◆ **Provided material**
==*==

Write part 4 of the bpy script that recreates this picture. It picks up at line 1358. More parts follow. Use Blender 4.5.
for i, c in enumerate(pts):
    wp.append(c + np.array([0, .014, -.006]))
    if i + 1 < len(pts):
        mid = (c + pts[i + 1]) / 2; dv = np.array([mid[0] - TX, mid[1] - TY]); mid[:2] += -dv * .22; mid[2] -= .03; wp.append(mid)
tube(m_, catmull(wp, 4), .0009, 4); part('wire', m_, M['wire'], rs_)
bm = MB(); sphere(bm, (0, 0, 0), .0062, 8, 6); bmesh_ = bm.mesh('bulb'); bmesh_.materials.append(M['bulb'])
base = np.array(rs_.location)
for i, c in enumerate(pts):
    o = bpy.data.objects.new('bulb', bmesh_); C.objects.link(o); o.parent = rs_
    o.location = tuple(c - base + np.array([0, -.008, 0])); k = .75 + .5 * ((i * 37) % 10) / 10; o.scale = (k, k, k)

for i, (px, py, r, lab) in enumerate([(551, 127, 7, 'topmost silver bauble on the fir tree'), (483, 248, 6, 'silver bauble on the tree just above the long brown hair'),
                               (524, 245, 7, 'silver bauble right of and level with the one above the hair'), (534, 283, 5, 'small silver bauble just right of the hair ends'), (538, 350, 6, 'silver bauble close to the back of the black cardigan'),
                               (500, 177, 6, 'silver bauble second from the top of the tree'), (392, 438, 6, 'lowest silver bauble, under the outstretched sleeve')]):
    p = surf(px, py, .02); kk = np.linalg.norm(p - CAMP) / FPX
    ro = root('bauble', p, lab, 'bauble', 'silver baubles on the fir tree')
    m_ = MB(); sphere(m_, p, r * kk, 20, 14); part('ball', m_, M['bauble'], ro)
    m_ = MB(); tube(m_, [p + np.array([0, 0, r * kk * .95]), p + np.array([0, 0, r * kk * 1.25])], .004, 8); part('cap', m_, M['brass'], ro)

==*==

◆ **Task instructions**
Recopy all the lines exactly as they appear.

◆ **Completed task**
Write part 4 of the bpy script that recreates this picture. It picks up at line 1358. More parts follow. Use Blender 4.5.
for i, c in enumerate(pts):
    wp.append(c + np.array([0, .014, -.006]))
    if i + 1 < len(pts):
        mid = (c + pts[i + 1]) / 2; dv = np.array([mid[0] - TX, mid[1] - TY]); mid[:2] += -dv * .22; mid[2] -= .03; wp.append(mid)
tube(m_, catmull(wp, 4), .0009, 4); part('wire', m_, M['wire'], rs_)
bm = MB(); sphere(bm, (0, 0, 0), .0062, 8, 6); bmesh_ = bm.mesh('bulb'); bmesh_.materials.append(M['bulb'])
base = np.array(rs_.location)
for i, c in enumerate(pts):
    o = bpy.data.objects.new('bulb', bmesh_); C.objects.link(o); o.parent = rs_
    o.location = tuple(c - base + np.array([0, -.008, 0])); k = .75 + .5 * ((i * 37) % 10) / 10; o.scale = (k, k, k)

for i, (px, py, r, lab) in enumerate([(551, 127, 7, 'topmost silver bauble on the fir tree'), (483, 248, 6, 'silver bauble on the tree just above the long brown hair'),
                               (524, 245, 7, 'silver bauble right of and level with the one above the hair'), (534, 283, 5, 'small silver bauble just right of the hair ends'), (538, 350, 6, 'silver bauble close to the back of the black cardigan'),
                               (500, 177, 6, 'silver bauble second from the top of the tree'), (392, 438, 6, 'lowest silver bauble, under the outstretched sleeve')]):
    p = surf(px, py, .02); kk = np.linalg.norm(p - CAMP) / FPX
    ro = root('bauble', p, lab, 'bauble', 'silver baubles on the fir tree')
    m_ = MB(); sphere(m_, p, r * kk, 20, 14); part('ball', m_, M['bauble'], ro)
    m_ = MB(); tube(m_, [p + np.array([0, 0, r * kk * .95]), p + np.array([0, 0, r * kk * 1.25])], .004, 8); part('cap', m_, M['brass'], ro)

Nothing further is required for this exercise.